DAB demands action on snail-pace public housing

Top News | Charlotte Luo 12 Sep 2019

Hong Kong's biggest political party, the DAB, is making a highly visible argument for the Lands Resumption Ordinance to be used to increase land supply for public housing ahead of Chief Executive Carrie Lam Cheng Yuet-ngor's policy address.

The pro-Beijing Democratic Alliance for the Betterment and Progress of Hong Kong is doing so in claiming that authorities have been going about the land challenge at a snail's pace.

The pitch for the administration to invoke the ordinance came in a full-page newspaper advertisement yesterday.

But the Democratic Party said the DAB's citing of the ordinance was "suspicious," coming as it did two months before crucial district council elections.

Facing the press yesterday, DAB chairwoman Starry Lee Wai-king said party representatives met Lam last month to express their expectations of the policy address and offered several suggestions on land and housing, including using the ordinance.

But Lam did not respond directly to the ordinance suggestion, Lee said.

The ordinance has been used 13 times to take back land to build public housing since 1997.

And the DAB was echoing a long-standing proposal by the Democratic Party to invoke the Land Resumption Ordinance for taking private land to build public housing.

Democratic Party legislator Andrew Wan Siu-kin told The Standard yesterday he is "99.9 percent sure" that Lam will agree with the use of the ordinance and announce it in her policy address because of pressure on the administration.

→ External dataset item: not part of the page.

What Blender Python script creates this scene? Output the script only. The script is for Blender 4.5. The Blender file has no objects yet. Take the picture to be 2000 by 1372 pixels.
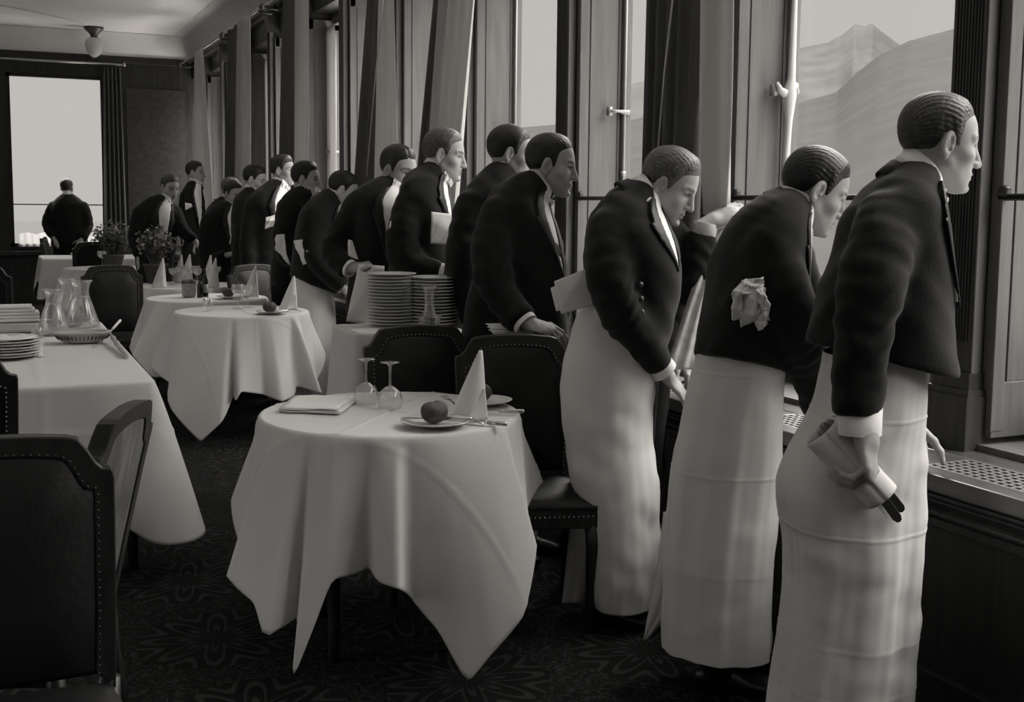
import bpy, bmesh, math, random
import numpy as np
from mathutils import Vector, Matrix
random.seed(7)
SC = bpy.context.scene
COL = SC.collection
PI = math.pi

# ---------------------------------------------------------------- camera
FPX, PPY, YAW, PITCH, ROLL, EYE = 2295.7, 638.8, 0.41746, 0.10340, 0.009706, 1.45
_f = np.array([math.sin(YAW)*math.cos(PITCH), math.cos(YAW)*math.cos(PITCH), -math.sin(PITCH)])
_r0 = np.array([math.cos(YAW), -math.sin(YAW), 0.0])
_u0 = np.cross(_r0, _f)
CR = _r0*math.cos(ROLL) + _u0*math.sin(ROLL)
CU = -_r0*math.sin(ROLL) + _u0*math.cos(ROLL)
CF = _f
CAM0 = np.array([0.0, 0.0, EYE])
cd = bpy.data.cameras.new('camera'); cam = bpy.data.objects.new('camera', cd); COL.objects.link(cam)
cd.sensor_fit = 'HORIZONTAL'; cd.sensor_width = 36.0; cd.lens = 36.0*FPX/2000.0
cd.shift_y = (PPY-686.0)/2000.0
cd.clip_start = 0.05; cd.clip_end = 20000
cam.matrix_world = Matrix(((CR[0], CU[0], -CF[0], 0), (CR[1], CU[1], -CF[1], 0), (CR[2], CU[2], -CF[2], EYE), (0, 0, 0, 1)))
SC.camera = cam

def ray(px, py):
    return (px-1000.0)/FPX*CR - (py-PPY)/FPX*CU + CF
def PX(px, py, d):                 # point of the place seen at a photo position, d metres deep
    return CAM0 + ray(px, py)*d
def ATZ(px, py, z):
    r = ray(px, py); return CAM0 + r*((z-EYE)/r[2])
def DEP(p):
    return float(np.dot(np.asarray(p, float)-CAM0, CF))

# ---------------------------------------------------------------- view, sky, light
SC.view_settings.view_transform = 'Standard'; SC.view_settings.look = 'None'
SC.view_settings.gamma = 1.0; SC.view_settings.use_curve_mapping = False
SC.view_settings.exposure = 0.0
LR, LG, LB = 1.0, 0.965, 0.915     # warm light, as the print is toned
TR, TG, TB = 1.0, 0.99, 0.975      # nearly neutral greys
w = bpy.data.worlds.new('world'); SC.world = w; w.use_nodes = True
nt = w.node_tree; nt.nodes.clear()
out = nt.nodes.new('ShaderNodeOutputWorld'); bg = nt.nodes.new('ShaderNodeBackground')
tc = nt.nodes.new('ShaderNodeTexCoord'); sep = nt.nodes.new('ShaderNodeSeparateXYZ')
nt.links.new(tc.outputs['Generated'], sep.inputs[0])
rmp = nt.nodes.new('ShaderNodeValToRGB')   # overcast sky: brighter towards the zenith
rmp.color_ramp.interpolation = 'EASE'
e = rmp.color_ramp.elements
SKY_LO, SKY_HI = 0.56, 11.0
e[0].position = 0.19; e[0].color = (SKY_LO*LR, SKY_LO*LG, SKY_LO*LB, 1)
e[1].position = 0.60; e[1].color = (SKY_HI*LR, SKY_HI*LG, SKY_HI*LB, 1)
nt.links.new(sep.outputs['Z'], rmp.inputs[0])
# the sun stands veiled behind the photographer: that half of the sky is brighter
dt = nt.nodes.new('ShaderNodeVectorMath'); dt.operation = 'DOT_PRODUCT'
sd = Vector((-0.80, -0.58, -0.05)).normalized(); dt.inputs[1].default_value = sd
nt.links.new(tc.outputs['Generated'], dt.inputs[0])
mr = nt.nodes.new('ShaderNodeMapRange'); mr.interpolation_type = 'SMOOTHSTEP'
mr.inputs['From Min'].default_value = -0.1; mr.inputs['From Max'].default_value = 1.0
mr.inputs['To Min'].default_value = 1.0; mr.inputs['To Max'].default_value = 1.0
nt.links.new(dt.outputs['Value'], mr.inputs['Value'])
nt.links.new(rmp.outputs[0], bg.inputs[0]); nt.links.new(mr.outputs[0], bg.inputs[1])
nt.links.new(bg.outputs[0], out.inputs[0])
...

"The DAB's change of stance is suspicious," he added, seeing it as an attempt to win votes in November's district council polls now that the party is facing pressure for having backed a move to change the fugitive ordinance, which has now been withdrawn.

Previously, DAB members had opposed using the Lands Resumption Ordinance to increase land supply.

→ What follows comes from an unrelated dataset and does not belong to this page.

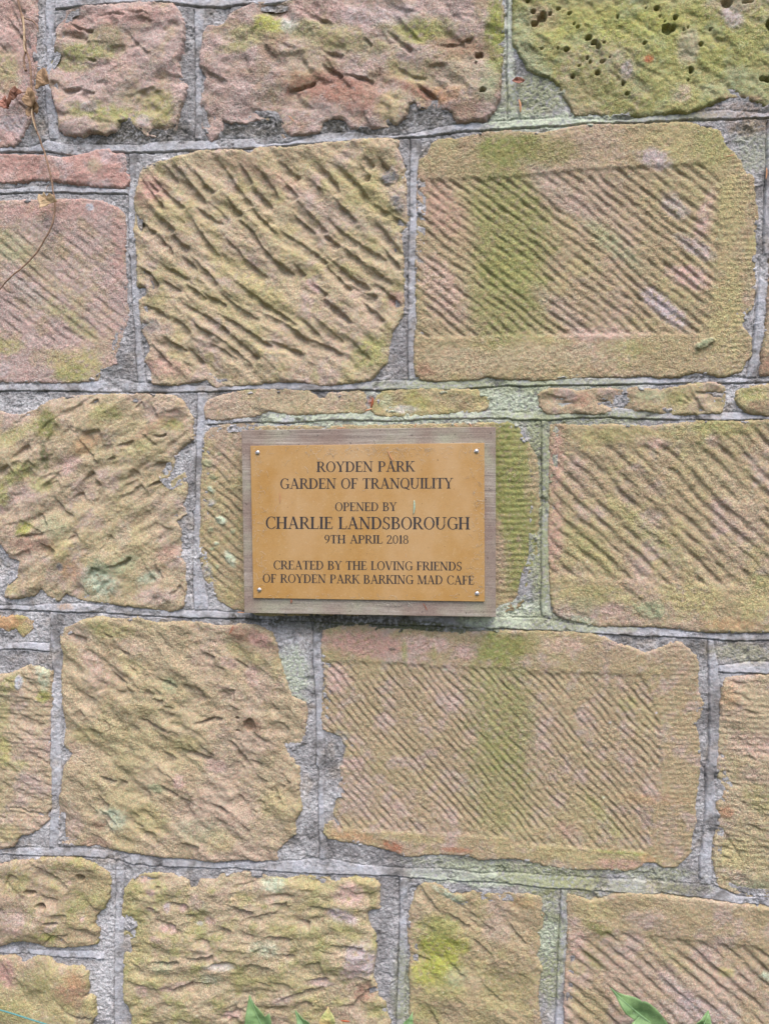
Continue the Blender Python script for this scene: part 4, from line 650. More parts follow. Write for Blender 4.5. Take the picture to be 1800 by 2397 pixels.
# ------------------------------------------------------------------ plaque
HB, HPL = .0225, .0252                      # how far the board's and the plate's faces stand off the wall plane
pc = px([870], [1224], HB)[0]
plaque = empty('memorial_plaque', (pc[0], 0, pc[2]), 'golden engraved plaque screwed to a weathered wooden board on the wall', 'plaque')
def quad_slab(name, quad, y_front, y_back, mat, parent, bev, sub=1):
    V = [(q[0], y_front, q[1]) for q in quad]+[(q[0], y_back, q[1]) for q in quad]
    Fc = [(0,1,2,3),(7,6,5,4),(0,4,5,1),(1,5,6,2),(2,6,7,3),(3,7,4,0)]
    me = mesh_py(name, V, Fc, False); o = link_mesh(name, me, mat, parent)
    b = o.modifiers.new('bevel', 'BEVEL'); b.width = bev; b.segments = 3
    return o
# board: grey weathered wood, grain running along it
mw, nw, bw = new_mat('weathered_board')
tc = N(nw, 'ShaderNodeNewGeometry'); mp = N(nw, 'ShaderNodeMapping'); mp.inputs['Scale'].default_value = (14, 200, 420)
nw.links.new(tc.outputs['Position'], mp.inputs['Vector'])
g1_ = noise(nw, mp.outputs[0], 1.0, 5, .7); g2_ = noise(nw, tc.outputs['Position'], 26, 4, .65); g3_ = noise(nw, tc.outputs['Position'], 700, 2, .6); g4_ = noise(nw, tc.outputs['Position'], 160, 4, .7)
c1_ = ramp(nw, g1_.outputs['Fac'], [(.30, tuple(lin((120,110,104))*.8)), (.5, tuple(lin((164,152,142))*.8)), (.72, tuple(lin((190,181,172))*.8))]).outputs[0]
sepw = N(nw, 'ShaderNodeSeparateXYZ'); nw.links.new(tc.outputs['Position'], sepw.inputs[0])
c2_ = mixc(nw, c1_, tuple(lin((168,168,146))*.8), ramp(nw, g2_.outputs['Fac'], [(.45, 0.0), (.66, .75)]).outputs[0])
c2_ = mixc(nw, c2_, tuple(lin((142,120,112))*.8), ramp(nw, noise(nw, tc.outputs['Position'], 17, 3).outputs['Fac'], [(.46, 0.0), (.62, .7)]).outputs[0])
c2_ = mixc(nw, c2_, tuple(lin((52,44,44))*.8), ramp(nw, g4_.outputs['Fac'], [(.64, 0.0), (.70, .75)]).outputs[0])
c2_ = mixc(nw, c2_, ramp(nw, g3_.outputs['Fac'], [(.3, .8), (.7, 1.2)]).outputs[0], 1.0, 'MULTIPLY')
nw.links.new(c2_, bw.inputs['Base Color']); bw.inputs['Roughness'].default_value = .85; bw.inputs['Specular IOR Level'].default_value = .2
bpw = N(nw, 'ShaderNodeBump', Strength=.8, Distance=.0008); nw.links.new(g1_.outputs['Fac'], bpw.inputs['Height']); nw.links.new(bpw.outputs[0], bw.inputs['Normal'])
bq = W2('P', [(58,1200),(1610,1226),(1610,50),(40,70)], HB)
quad_slab('backing_board', bq, -HB, -HB+.017, mw, plaque, .0007)
blk = (bq[0]*.7+bq[2]*.3, )
for (fx, fz) in ((.12, .2), (.88, .8), (.12, .8), (.88, .2)):                     # packers behind the board
    q = bq[0]*(1-fx)*(1-fz)+bq[1]*fx*(1-fz)+bq[2]*fx*fz+bq[3]*(1-fx)*fz
    box_obj('packer', q[0]-.012, q[0]+.012, -HB+.0172, .012, q[1]-.012, q[1]+.012, mw, plaque)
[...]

But Lee disagreed with the assertion the DAB has changed its position, claiming her party "has always supported" the use of the ordinance for housing development.

Lee also said Lam did not need to wait for next month's policy address to commence action on land.

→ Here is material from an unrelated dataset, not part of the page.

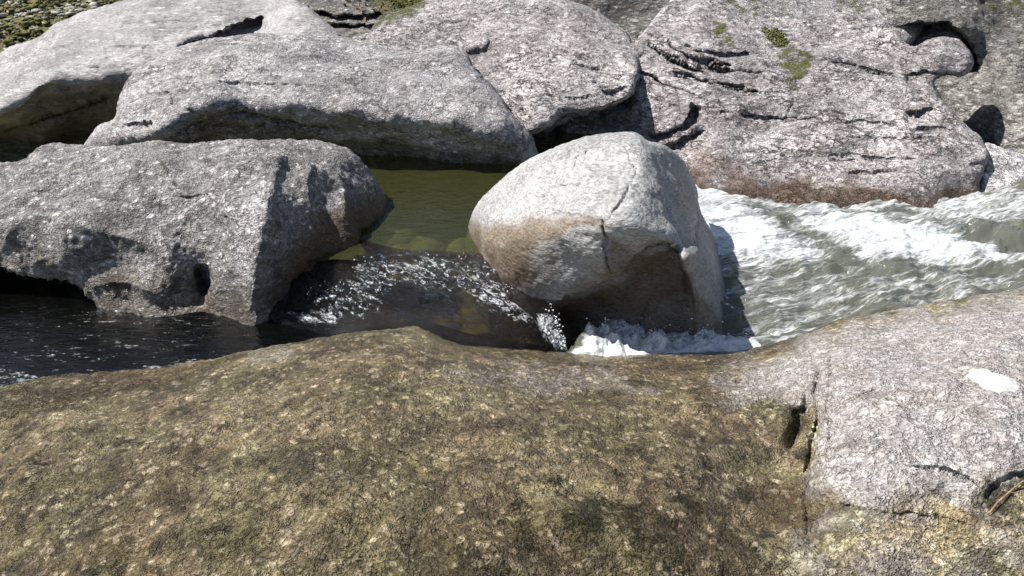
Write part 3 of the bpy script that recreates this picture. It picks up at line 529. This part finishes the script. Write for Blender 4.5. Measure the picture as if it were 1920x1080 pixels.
# ------------------------------------------------------------------ water
fo = lambda *r: union(*[region(p, s, v, 12) for p, s, v in r])
def chop(a1, s1, a2, s2, st=(1, 2, 1)):
    st = np.array(st, float)
    return lambda V, q: a1 * fbm(V * st, s1, 3) + a2 * fbm(V * st, s2, 3)
o = sheet('pool_water', M['pool'], [(560, 250), (1180, 250), (1200, 300), (1100, 470), (960, 492), (880, 484), (800, 490), (720, 483), (640, 486), (560, 470)],
    [(600, 260, None, .12), (1200, 260, None, .12), (600, 400, None, .12), (1100, 400, None, .12), (800, 470, None, .118), (950, 470, None, .118), (650, 470, None, .118), (800, 492, None, .105)],
    closed=False, step=3, jit=7, zdisp=chop(.002, 4, .001, 15))
tag(o, kind='structure')
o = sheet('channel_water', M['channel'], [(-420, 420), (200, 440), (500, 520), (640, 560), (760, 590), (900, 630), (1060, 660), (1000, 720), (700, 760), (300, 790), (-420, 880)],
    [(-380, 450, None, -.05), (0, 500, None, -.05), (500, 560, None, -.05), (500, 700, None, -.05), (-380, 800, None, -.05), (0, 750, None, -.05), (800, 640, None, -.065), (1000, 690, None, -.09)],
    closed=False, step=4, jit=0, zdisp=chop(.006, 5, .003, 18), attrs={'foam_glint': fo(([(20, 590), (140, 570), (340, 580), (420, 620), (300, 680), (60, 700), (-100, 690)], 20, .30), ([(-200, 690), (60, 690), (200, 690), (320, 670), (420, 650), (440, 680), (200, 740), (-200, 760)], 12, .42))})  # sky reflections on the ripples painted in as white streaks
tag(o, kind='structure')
def flow(V, su, sv, octv=2):
    u = V[:, 0] * .82 - V[:, 1] * .57; v = V[:, 0] * .57 + V[:, 1] * .82
    v = v + .05 * np.sin(u * 6)
    return fbm(np.stack([u * su, v * sv, 0 * u], 1), 1., octv)
o = sheet('cascade_water', M['cascade'], [(470, 610), (510, 540), (540, 470), (640, 432), (700, 455), (760, 468), (850, 472), (920, 480), (990, 540), (1040, 590), (1066, 650), (1050, 700), (940, 690), (800, 660), (680, 650), (560, 630)],
    [(530, 600, None, -.045), (600, 545, None, .03), (600, 500, None, .085), (560, 480, None, .11), (640, 440, None, .112), (670, 460, None, .117), (700, 478, None, .120), (800, 476, None, .124), (900, 482, None, .124), (700, 530, None, .075), (800, 530, None, .085), (900, 530, None, .10), (980, 550, None, .085), (620, 590, None, -.02), (720, 590, None, .0), (820, 580, None, .03), (900, 590, None, .035), (980, 600, None, .03), (1030, 620, None, -.02), (1055, 660, None, -.10), (900, 640, None, -.04), (800, 630, None, -.04), (700, 630, None, -.05), (600, 620, None, -.055), (1000, 680, None, -.11)],
    closed=False, step=2, jit=0, zdisp=lambda V, q: (.034 * flow(V, 3.2, 10) + .020 * flow(V, 8, 24, 2) + .010 * fbm(V, 30, 3)) * smooth(466, 486, q[:, 1] + 6 * perlin(np.concatenate([q / 25, q[:, :1] * 0], 1))) * (1 - .25 * region([(760, 560), (900, 580), (1000, 640), (900, 655), (800, 630), (740, 600)], 25)(q, V)),
    attrs={'foam_glint': fo(([(560, 560), (640, 520), (700, 480), (900, 486), (980, 550), (900, 560), (760, 545), (700, 590), (620, 600)], 24, .47), ([(1000, 580), (1040, 590), (1066, 655), (1030, 660), (1005, 620)], 10, .75), ([(880, 540), (940, 550), (1010, 600), (990, 610), (920, 580)], 10, .58), ([(540, 580), (640, 570), (640, 600), (540, 605)], 10, .58))})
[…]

The DAB noted there is a huge shortfall in land for public housing, so the administration should concentrate on planning public housing projects, pointing to 220 hectares of brownfield sites in the New Territories. This is in line with public opinion, it added.

The party also hopes to see waiting time for public housing for some 150,000 people in the queue cut to three years.

But even if all the land under government control is used for public housing, the DAB added, only 248,000 public units can be built in the next 10 years. That would be 67,000 less than the goal of 315,000 by 2029.

The chief executive also told the Democratic Party last year that the Lands Resumption Ordinance should not be invoked arbitrarily as "owners whose private ownership is being infringed upon will apply for judicial review against the government."

Starry Lee and DAB partymate Wilson Or Chong-shing voted "no" and the party's Edward Lau Kwok-fan did not vote on a motion moved by Democratic Party lawmaker James To Kun-sun in January to use the ordinance and other measures to increase housing supply.

Still, Stewart Leung Chi-kin, executive committee chairman of the Real Estate Developers Association of Hong Kong, said the DAB's current effort was a good move as reclamation would take too long to help resolve an urgent housing shortage problem.

But some property developers would not agree, he added.

Stock prices of some major developers jumped yesterday.

New World Development rose 2.75 percent to HK$10.46, CK Asset Holdings was up 2.98 percent to HK$57.10, and Henderson Land Development rose 4.3 percent to HK$38.80.